Uber Officially Ruled a Transport Company, Not Digital Service

The European Court of Justice (ECJ) has ruled that ride-hailing app Uber is a ‘transport company’ rather than a ‘digital service’.

Uber will face different regulations as a transport company

Uber has long been at the centre of a debate over whether or not they should be forced to follow local authority licensing rules, with Uber arguing the company is simply an “information society service” – connecting drivers and passengers electronically – rather than a cab firm.

Why was action taken against Uber?

The case arose after Uber was told to obey local taxi rules in Barcelona. A group called Elite Taxi asked a court in the city to impose penalties on Uber’s operations in 2014, and the case was eventually escalated.

But the landmark ruling from Luxemburg that Uber is in fact a transportation company, directly involved in carrying passengers, will have implications on how the firm is regulated – as well as the growing ‘gig economy’.

What happens next?

In its ruling, the ECJ said Uber “must be regarded as being inherently linked to a transport service and, accordingly, must be classified as ‘a service in the field of transport’ within the meaning of EU law”.

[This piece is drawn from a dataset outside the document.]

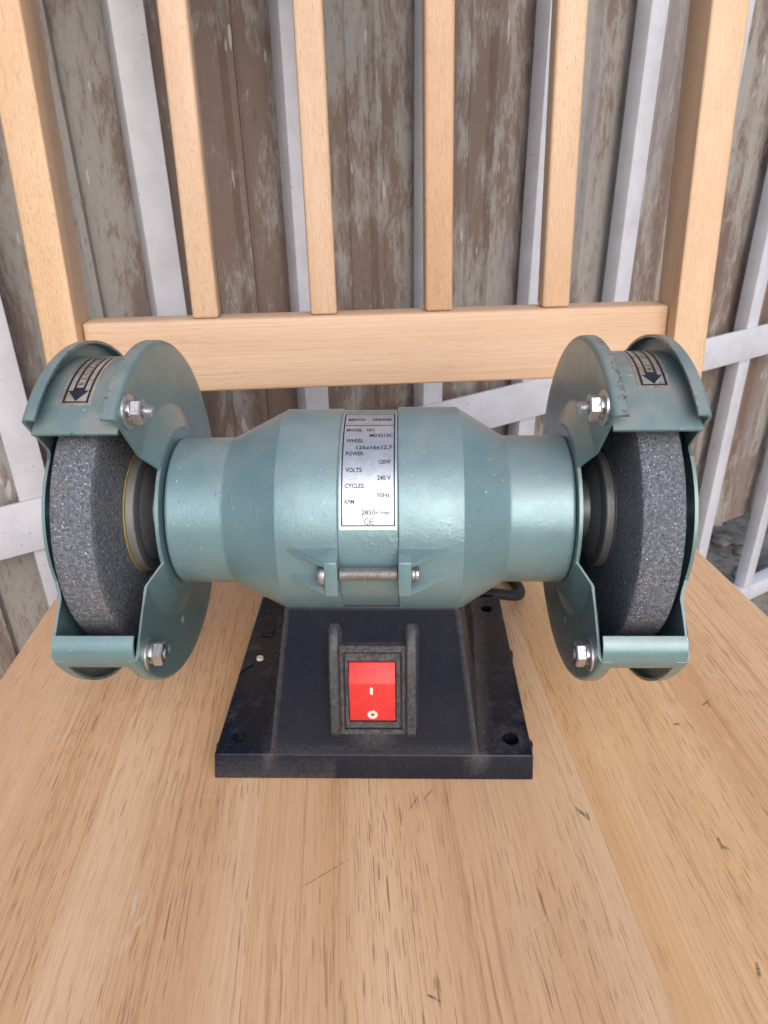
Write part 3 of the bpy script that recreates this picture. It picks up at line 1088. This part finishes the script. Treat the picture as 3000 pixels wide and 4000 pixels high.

“It is for the member states to regulate the conditions under which such services are to be provided”.

Rules which can now be imposed on Uber include limitations to prevent unfair competition with other taxi service providers.

The case raises questions over whether Uber provides the entire service, including offline parts such as the driving itself. At present, Uber’s drivers are considered self-employed – a contentious issue amongst drivers who are denied certain workers’ rights. For Uber to be considered an “information society service”, the drivers would need to be “economically independent” of the service.

How has Uber reacted?

In response to the ruling, Uber said: “This ruling will not change things in most EU countries, where we already operate under transportation law. However, millions of Europeans are still prevented from using apps like ours.”

U.S. firm Uber is referring to a string of clashes with European regulators since it launched in Europe in 2012. In London it lost a court appeal which said its drivers must pass a strict English language test, a court in Rome is trying to suspend the app and Uber has shut down completely in Denmark after rule changes.

Uber’s statement continues, “As our new CEO has said, it is appropriate to regulate services such as Uber and so we will continue the dialogue with cities across Europe. This is the approach we’ll take to ensure everyone can get a reliable ride at the tap of a button”.